### [Brief]
Pictures are not part of the copy. Give again exactly the lines from the one with "Recreate this scene" to the one with "R = math.radians", inclusive.

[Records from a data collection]
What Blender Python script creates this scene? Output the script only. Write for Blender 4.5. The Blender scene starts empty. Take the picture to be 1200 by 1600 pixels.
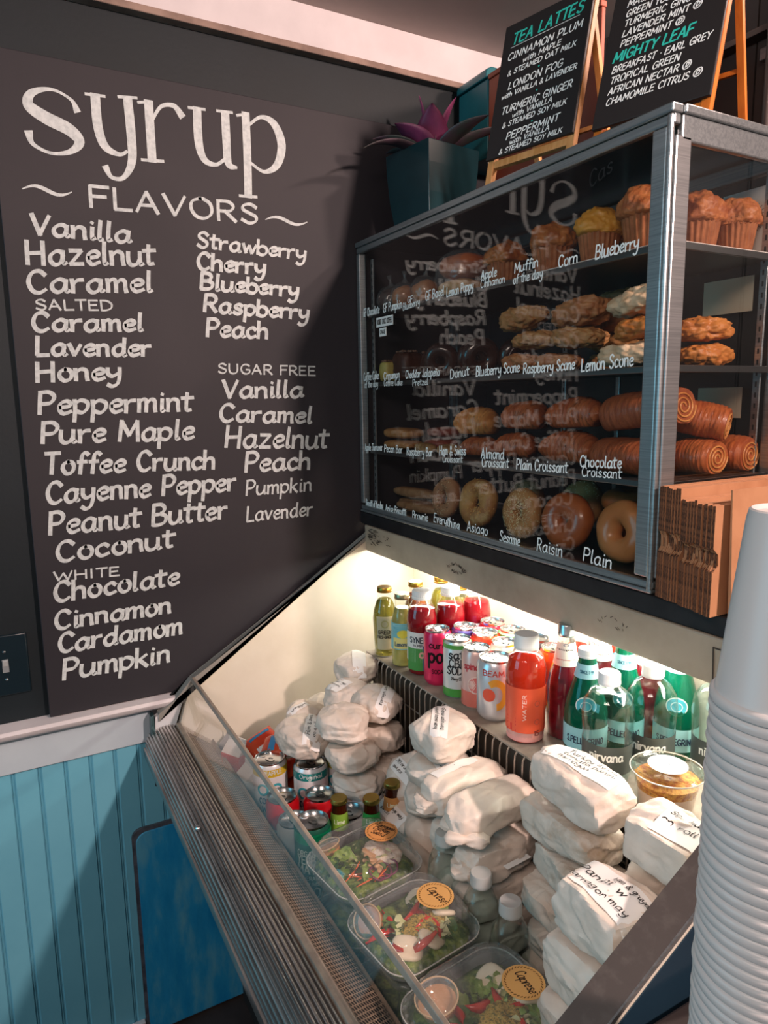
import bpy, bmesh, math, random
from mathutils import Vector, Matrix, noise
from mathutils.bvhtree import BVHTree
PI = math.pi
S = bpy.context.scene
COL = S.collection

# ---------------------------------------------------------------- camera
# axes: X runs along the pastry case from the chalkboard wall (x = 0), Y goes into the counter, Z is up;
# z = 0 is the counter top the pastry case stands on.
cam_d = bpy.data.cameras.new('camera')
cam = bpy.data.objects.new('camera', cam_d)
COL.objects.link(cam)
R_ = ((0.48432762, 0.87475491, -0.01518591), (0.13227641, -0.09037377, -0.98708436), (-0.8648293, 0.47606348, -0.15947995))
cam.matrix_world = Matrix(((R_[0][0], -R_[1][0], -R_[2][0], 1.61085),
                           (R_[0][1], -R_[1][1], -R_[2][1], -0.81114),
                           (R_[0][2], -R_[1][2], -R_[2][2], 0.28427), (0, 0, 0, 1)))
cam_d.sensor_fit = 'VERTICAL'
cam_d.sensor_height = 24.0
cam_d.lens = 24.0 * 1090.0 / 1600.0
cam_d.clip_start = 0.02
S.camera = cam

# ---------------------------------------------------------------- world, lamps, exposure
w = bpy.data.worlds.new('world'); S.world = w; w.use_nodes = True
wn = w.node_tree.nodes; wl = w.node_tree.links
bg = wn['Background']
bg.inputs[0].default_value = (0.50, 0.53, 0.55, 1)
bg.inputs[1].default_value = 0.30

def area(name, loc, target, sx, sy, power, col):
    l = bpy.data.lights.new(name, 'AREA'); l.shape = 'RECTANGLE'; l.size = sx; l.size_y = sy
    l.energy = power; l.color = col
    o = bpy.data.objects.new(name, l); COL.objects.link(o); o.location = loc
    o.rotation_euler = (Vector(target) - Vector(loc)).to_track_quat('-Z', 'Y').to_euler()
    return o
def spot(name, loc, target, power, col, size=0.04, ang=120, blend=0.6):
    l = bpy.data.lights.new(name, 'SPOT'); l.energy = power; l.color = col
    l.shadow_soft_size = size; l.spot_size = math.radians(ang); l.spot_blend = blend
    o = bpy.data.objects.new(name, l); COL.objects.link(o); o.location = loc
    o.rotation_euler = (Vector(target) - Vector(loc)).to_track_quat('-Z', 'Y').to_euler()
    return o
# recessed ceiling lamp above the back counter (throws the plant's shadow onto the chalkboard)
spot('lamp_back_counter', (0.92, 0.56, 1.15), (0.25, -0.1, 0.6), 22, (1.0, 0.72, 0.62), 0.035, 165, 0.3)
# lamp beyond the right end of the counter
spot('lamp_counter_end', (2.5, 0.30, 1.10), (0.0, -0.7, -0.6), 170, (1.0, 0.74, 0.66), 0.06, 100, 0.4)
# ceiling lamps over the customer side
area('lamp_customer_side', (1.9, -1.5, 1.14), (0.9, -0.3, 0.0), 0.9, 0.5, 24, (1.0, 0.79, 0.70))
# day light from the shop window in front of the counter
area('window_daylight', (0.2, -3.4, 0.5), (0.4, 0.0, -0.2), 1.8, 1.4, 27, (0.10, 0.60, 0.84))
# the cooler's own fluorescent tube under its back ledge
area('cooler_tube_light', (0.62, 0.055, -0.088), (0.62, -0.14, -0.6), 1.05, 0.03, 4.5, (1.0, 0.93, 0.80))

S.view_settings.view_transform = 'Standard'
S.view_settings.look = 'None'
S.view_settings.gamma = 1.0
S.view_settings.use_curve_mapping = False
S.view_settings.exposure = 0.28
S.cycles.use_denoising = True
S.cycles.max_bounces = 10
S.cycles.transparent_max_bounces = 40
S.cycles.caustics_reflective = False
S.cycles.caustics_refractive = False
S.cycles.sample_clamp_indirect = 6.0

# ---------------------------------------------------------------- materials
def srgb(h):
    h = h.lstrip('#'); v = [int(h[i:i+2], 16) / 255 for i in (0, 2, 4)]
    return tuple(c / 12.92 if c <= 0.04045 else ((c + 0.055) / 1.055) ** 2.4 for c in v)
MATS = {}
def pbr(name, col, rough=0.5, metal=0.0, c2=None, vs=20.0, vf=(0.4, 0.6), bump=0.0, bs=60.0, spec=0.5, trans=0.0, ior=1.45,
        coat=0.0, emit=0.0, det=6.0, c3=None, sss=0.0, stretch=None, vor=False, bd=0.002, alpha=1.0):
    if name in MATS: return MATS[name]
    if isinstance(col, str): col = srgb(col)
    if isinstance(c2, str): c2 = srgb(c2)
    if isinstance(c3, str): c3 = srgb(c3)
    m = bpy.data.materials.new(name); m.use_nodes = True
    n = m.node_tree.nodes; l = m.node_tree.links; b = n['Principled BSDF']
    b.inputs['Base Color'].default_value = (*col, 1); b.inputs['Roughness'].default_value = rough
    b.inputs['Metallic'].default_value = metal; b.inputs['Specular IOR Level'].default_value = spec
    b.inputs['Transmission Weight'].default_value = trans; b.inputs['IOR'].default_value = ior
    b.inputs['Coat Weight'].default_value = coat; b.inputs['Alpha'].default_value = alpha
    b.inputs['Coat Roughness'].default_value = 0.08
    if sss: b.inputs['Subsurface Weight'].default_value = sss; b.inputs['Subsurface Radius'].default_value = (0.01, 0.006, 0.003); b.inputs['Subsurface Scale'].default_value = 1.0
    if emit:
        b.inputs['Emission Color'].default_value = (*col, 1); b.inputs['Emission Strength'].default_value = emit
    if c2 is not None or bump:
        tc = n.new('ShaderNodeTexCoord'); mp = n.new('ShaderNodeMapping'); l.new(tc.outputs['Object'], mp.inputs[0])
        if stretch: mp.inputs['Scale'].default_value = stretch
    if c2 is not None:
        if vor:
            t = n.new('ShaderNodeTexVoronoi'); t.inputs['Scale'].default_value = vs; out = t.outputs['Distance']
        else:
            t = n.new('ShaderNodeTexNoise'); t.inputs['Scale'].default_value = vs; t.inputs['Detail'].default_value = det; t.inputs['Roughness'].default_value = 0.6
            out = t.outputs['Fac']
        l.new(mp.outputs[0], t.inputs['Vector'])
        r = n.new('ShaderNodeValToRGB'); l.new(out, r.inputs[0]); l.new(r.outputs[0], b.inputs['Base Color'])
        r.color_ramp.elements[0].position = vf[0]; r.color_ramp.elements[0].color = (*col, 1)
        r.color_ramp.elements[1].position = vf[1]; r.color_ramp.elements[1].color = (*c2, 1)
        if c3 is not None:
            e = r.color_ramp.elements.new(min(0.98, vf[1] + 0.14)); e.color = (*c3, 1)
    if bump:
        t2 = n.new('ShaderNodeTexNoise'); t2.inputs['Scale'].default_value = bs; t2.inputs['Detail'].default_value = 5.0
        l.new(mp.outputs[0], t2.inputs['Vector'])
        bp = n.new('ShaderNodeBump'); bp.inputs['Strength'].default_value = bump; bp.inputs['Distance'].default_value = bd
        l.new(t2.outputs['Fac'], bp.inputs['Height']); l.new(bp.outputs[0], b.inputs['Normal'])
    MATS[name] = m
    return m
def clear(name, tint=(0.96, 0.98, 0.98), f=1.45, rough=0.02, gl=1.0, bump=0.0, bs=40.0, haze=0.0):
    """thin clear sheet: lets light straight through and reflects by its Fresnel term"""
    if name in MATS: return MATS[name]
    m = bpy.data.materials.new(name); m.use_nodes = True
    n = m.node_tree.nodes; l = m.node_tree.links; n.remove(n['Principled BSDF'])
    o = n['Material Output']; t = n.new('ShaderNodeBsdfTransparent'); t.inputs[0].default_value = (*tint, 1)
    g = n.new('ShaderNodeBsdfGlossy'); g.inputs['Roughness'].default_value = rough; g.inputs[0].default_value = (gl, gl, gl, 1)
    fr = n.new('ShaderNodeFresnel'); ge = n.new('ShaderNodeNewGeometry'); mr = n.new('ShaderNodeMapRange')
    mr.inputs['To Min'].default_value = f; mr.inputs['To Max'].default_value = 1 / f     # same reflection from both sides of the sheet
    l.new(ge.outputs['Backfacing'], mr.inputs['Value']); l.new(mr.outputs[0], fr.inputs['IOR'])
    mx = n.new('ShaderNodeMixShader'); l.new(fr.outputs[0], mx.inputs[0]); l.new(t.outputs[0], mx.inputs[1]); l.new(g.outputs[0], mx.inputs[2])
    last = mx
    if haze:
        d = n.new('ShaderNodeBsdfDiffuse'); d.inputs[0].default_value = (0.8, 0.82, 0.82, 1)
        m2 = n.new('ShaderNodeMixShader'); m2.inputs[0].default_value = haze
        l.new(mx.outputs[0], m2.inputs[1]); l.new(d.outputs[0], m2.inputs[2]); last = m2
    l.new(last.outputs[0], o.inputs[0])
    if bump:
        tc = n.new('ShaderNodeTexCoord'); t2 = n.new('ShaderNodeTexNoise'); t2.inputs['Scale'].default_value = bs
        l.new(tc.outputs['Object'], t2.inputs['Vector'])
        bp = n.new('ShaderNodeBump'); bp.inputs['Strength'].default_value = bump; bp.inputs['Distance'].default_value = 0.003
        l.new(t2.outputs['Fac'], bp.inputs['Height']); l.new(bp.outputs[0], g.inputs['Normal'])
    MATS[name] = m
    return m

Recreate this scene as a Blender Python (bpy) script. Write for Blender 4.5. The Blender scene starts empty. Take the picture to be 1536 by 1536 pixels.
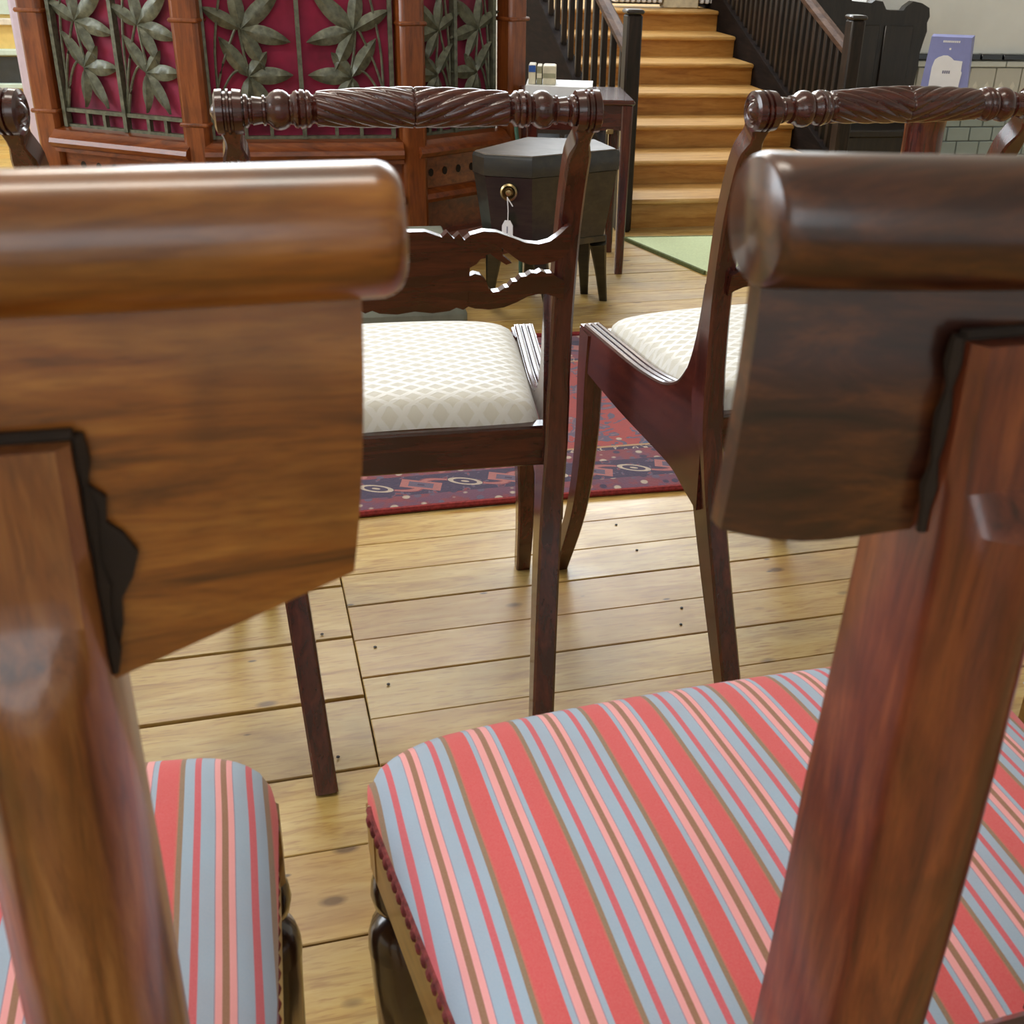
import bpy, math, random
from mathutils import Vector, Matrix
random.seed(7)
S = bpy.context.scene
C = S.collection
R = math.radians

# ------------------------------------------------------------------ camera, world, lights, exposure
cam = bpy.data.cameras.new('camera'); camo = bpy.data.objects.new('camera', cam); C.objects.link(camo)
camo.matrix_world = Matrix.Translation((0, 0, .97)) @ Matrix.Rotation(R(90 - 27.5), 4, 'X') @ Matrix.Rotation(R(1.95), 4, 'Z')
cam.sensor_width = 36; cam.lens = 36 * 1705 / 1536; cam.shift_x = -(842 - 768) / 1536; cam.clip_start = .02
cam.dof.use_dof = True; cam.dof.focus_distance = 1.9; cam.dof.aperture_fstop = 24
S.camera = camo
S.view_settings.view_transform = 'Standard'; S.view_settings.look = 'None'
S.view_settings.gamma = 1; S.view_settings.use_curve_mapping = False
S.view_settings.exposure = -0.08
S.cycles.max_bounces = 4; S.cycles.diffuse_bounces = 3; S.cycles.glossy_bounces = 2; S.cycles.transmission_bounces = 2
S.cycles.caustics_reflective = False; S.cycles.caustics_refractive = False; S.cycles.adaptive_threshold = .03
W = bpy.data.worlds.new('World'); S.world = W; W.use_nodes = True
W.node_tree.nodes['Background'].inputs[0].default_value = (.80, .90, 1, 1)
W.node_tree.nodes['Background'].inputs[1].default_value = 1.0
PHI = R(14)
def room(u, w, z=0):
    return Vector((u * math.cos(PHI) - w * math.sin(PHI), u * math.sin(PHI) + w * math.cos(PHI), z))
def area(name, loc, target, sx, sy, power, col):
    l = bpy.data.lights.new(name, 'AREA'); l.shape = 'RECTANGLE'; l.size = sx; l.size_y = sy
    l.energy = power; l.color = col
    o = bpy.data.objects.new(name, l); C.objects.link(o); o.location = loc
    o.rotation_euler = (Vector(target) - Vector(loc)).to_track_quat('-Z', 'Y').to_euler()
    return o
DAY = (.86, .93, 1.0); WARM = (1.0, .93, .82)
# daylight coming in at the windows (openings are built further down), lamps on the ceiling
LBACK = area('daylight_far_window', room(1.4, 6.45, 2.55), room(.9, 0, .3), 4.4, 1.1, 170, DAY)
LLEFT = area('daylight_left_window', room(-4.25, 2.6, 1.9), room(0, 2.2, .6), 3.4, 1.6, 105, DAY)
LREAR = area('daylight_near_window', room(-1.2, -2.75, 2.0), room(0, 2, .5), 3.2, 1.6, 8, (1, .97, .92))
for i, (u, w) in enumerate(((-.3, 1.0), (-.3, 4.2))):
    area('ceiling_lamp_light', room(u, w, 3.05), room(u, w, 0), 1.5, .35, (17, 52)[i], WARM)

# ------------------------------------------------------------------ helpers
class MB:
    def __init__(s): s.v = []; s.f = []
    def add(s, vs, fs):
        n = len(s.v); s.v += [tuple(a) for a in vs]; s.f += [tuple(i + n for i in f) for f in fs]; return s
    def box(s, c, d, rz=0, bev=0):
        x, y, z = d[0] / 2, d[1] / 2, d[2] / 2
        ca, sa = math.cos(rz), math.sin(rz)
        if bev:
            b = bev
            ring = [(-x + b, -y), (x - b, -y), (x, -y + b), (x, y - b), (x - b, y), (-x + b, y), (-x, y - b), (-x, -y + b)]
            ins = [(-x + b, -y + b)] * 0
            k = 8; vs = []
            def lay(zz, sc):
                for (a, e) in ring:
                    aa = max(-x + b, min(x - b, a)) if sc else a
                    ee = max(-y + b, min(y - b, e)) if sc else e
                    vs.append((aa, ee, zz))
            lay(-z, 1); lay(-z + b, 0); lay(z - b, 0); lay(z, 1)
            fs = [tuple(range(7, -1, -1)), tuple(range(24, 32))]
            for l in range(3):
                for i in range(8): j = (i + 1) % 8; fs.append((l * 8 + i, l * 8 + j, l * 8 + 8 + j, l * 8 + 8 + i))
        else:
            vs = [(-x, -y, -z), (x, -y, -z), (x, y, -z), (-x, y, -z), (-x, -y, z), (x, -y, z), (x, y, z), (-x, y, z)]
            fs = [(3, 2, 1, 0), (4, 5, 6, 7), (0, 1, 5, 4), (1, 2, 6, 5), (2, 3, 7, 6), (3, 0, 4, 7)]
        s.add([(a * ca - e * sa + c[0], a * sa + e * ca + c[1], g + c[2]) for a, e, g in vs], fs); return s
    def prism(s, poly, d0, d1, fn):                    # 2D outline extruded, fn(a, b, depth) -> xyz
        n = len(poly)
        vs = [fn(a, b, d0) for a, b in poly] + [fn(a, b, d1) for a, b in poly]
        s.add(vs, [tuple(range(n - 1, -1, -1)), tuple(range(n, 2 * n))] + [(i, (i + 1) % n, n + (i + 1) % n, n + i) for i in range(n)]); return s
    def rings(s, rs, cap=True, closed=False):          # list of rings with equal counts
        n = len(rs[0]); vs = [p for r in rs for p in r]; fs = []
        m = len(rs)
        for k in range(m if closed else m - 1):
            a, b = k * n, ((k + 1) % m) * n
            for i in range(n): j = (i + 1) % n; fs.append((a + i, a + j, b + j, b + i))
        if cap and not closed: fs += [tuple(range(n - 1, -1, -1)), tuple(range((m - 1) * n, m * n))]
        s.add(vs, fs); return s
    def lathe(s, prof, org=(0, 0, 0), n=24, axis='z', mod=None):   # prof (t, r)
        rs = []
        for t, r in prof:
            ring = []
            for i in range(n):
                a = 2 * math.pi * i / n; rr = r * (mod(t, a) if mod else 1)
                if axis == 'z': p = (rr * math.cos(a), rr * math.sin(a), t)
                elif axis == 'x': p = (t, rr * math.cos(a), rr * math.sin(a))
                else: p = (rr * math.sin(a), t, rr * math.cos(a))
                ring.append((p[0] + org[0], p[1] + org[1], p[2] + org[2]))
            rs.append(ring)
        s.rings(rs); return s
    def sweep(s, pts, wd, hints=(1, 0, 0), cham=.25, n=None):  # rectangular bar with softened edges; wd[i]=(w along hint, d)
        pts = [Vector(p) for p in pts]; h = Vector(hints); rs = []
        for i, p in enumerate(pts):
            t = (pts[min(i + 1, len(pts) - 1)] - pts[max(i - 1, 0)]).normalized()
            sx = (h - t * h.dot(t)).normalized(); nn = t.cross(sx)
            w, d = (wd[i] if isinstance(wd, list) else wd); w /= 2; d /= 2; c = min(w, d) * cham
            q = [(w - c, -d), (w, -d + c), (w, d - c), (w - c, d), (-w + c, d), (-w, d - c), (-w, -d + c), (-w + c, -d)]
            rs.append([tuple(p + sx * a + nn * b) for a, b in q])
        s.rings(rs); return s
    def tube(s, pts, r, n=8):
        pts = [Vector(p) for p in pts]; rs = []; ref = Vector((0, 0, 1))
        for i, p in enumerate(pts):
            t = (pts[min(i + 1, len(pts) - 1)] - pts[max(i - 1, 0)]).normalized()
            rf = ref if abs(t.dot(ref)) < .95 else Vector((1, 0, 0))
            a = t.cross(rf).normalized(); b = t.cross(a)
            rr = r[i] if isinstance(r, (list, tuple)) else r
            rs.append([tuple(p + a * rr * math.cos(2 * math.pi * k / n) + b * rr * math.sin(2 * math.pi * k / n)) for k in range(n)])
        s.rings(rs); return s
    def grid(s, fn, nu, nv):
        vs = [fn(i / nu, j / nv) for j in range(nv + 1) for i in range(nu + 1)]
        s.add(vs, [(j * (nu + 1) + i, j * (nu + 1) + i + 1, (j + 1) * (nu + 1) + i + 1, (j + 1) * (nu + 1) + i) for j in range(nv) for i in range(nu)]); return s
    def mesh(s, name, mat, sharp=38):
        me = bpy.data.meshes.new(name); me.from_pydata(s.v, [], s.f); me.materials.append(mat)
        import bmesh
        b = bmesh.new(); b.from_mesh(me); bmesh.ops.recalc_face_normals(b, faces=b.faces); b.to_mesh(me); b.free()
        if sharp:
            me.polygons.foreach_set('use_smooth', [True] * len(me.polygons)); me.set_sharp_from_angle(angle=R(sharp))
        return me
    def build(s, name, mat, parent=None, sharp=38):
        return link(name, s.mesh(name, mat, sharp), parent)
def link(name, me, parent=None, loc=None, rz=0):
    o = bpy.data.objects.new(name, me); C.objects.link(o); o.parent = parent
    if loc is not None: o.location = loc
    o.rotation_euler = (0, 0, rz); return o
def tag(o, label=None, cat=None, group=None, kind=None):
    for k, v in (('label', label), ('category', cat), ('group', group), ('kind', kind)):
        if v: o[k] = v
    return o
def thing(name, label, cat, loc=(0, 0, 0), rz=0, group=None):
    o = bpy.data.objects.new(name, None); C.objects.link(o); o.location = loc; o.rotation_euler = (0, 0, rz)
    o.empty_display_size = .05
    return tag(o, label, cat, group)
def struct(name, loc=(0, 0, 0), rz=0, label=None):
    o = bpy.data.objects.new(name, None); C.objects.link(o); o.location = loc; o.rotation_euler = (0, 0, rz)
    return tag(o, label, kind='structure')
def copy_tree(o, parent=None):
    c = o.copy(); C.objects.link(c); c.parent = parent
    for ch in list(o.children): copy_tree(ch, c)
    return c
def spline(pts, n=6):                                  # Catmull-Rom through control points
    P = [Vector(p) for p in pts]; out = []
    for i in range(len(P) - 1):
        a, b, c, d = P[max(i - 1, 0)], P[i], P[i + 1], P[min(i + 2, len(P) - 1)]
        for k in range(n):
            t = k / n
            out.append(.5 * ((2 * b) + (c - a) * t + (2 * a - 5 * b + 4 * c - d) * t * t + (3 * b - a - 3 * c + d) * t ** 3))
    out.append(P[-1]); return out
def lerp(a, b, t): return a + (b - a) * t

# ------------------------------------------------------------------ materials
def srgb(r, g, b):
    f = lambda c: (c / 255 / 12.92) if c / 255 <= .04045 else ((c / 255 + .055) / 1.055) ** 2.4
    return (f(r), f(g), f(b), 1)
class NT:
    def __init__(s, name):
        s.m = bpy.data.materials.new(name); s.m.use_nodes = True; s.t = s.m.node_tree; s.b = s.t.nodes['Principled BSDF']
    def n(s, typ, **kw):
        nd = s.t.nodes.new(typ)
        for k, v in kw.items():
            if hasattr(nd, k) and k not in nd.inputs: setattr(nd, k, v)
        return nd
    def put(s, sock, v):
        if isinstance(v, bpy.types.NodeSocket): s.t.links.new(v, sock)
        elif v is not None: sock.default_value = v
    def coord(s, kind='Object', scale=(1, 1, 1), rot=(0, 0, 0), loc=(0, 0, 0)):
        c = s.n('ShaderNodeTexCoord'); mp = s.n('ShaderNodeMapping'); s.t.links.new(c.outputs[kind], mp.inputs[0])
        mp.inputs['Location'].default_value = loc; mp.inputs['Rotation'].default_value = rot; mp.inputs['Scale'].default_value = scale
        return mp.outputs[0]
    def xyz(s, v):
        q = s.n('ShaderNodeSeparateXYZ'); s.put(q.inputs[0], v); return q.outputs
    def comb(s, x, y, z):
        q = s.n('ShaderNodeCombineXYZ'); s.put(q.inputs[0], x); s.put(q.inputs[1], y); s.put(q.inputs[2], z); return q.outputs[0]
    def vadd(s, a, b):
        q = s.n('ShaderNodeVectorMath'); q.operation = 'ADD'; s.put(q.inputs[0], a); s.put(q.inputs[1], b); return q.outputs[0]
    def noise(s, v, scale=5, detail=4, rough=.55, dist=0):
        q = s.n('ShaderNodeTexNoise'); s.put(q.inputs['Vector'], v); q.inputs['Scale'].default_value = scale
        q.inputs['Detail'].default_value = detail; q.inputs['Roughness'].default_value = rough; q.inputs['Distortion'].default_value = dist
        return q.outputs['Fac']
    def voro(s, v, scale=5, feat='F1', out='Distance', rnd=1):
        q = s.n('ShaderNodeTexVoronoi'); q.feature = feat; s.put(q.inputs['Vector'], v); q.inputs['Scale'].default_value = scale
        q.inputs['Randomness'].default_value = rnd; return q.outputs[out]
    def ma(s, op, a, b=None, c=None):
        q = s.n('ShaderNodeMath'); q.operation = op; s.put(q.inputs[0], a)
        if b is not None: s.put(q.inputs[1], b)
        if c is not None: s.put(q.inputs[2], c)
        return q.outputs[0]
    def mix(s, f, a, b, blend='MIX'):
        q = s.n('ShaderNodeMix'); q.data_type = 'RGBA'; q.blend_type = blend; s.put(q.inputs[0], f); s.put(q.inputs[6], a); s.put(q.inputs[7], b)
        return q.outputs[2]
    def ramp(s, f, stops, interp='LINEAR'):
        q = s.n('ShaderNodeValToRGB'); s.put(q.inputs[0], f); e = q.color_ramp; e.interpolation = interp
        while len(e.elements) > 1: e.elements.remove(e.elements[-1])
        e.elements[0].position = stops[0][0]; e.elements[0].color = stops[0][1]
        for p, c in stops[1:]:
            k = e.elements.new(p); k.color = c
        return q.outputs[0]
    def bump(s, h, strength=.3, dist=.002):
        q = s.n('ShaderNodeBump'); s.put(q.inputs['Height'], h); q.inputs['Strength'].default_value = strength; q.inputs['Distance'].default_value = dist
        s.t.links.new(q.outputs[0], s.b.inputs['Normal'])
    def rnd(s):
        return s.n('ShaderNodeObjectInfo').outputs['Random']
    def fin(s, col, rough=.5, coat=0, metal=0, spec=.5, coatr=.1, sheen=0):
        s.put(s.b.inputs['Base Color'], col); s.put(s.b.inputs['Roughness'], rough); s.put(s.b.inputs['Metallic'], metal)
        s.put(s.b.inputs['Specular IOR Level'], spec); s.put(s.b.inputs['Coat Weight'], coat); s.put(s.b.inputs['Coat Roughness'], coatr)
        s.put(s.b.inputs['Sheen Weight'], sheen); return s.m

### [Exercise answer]
Recreate this scene as a Blender Python (bpy) script. Write for Blender 4.5. The Blender scene starts empty. Take the picture to be 1536 by 1536 pixels.
import bpy, math, random
from mathutils import Vector, Matrix
random.seed(7)
S = bpy.context.scene
C = S.collection
R = math.radians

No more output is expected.